GPS車両位置検知において、車両が在線している停留所間を誤って、前方停留所区間に在線にしていることを示す事象、また、逆に誤って後方停留所区間を示す事象は認められない。特に前者は、高速運転可能か否かの判断における危険側の誤りであるが、カーブ区間のマップマッチング処理を含み、この種の誤りは、全く発生していない。したがって、GPS車両位置検知は、停留所聞在線検知のための要求性能をみたしている。
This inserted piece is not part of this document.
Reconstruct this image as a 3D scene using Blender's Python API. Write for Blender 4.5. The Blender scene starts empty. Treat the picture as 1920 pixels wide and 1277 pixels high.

ただし、JR線の高架下などのように予めGPS受信不良となることが判っている箇所では、特殊処理での対策が必要である。また、突発的にGPS受信不良が発生した場合には、試作装置で実現しているように、地上基地周無線機で車両位置が確実に確認されるまでは、停留所間に在線していることを保持する安全側の異常処理が必要である。

b. 高速進行信号消去のための車両走行位置検知

走行位置は、高速走行区間を抜けて車載装置の高速走行許可信号表示を消灯させる際に使用される。この走行位置は、マップマッチング処理により線路上に移動された位置情報より求めるが、そこにはマップマッチング移動距離に相当する誤差が含まれることを想定する必要がある。そこで、高速走行終了を指示する地点データにGPS位置検知の最大誤差分の余裕距離を設ける。なお、この余裕距離には、この位置検知誤差に加えGPS受信処理の遅れや、運転手の操作時間、ブレーキの空走時間など、高速走行速度に対応した時間的要素を加味する必要がある。

c. 停留所での到着検知

停留所でのダンゴ状態を想定すると、検知精度は車両長(約14m)以内とする必要がある。ディファレンシャル有効時は問題ないが、ディファレンシャル無効時には検知精度が低下し車両長を越える誤差が生じる。これを解決するには、停留所停車時運転手が操作するドア開閉スイッチとの連動により位置情報を補正する手段の導入などが必要である。この手段は、大塚駅前停留所などのGPS受信不良時にも有効である。

(2) 検討

a. FM受信不良時の対策

荒川線にはないが、別系統線が隣接している場合や分岐部分がある場合などに、FM受信不良が発生した状態でマップマッチング処理をすると、誤って別線に車両位置を移行することが想定される。この点に関しては、マップマッチング処理に列車番号などに基づく系統判別機能を持たせることで対処可能と考えられる。

b. GPS受信不良時の対策

大塚駅前停留所などの高架下ではGPS受信不良となり、車両位置検知不能となるが、如何なる対策を行うかは、実用化時の課題である。

c. 天候条件の調査

今回実施した現車試験時の天候は、2日間とも晴れであったので、降雨、降雪時のGPS受信状況を調査する必要がある。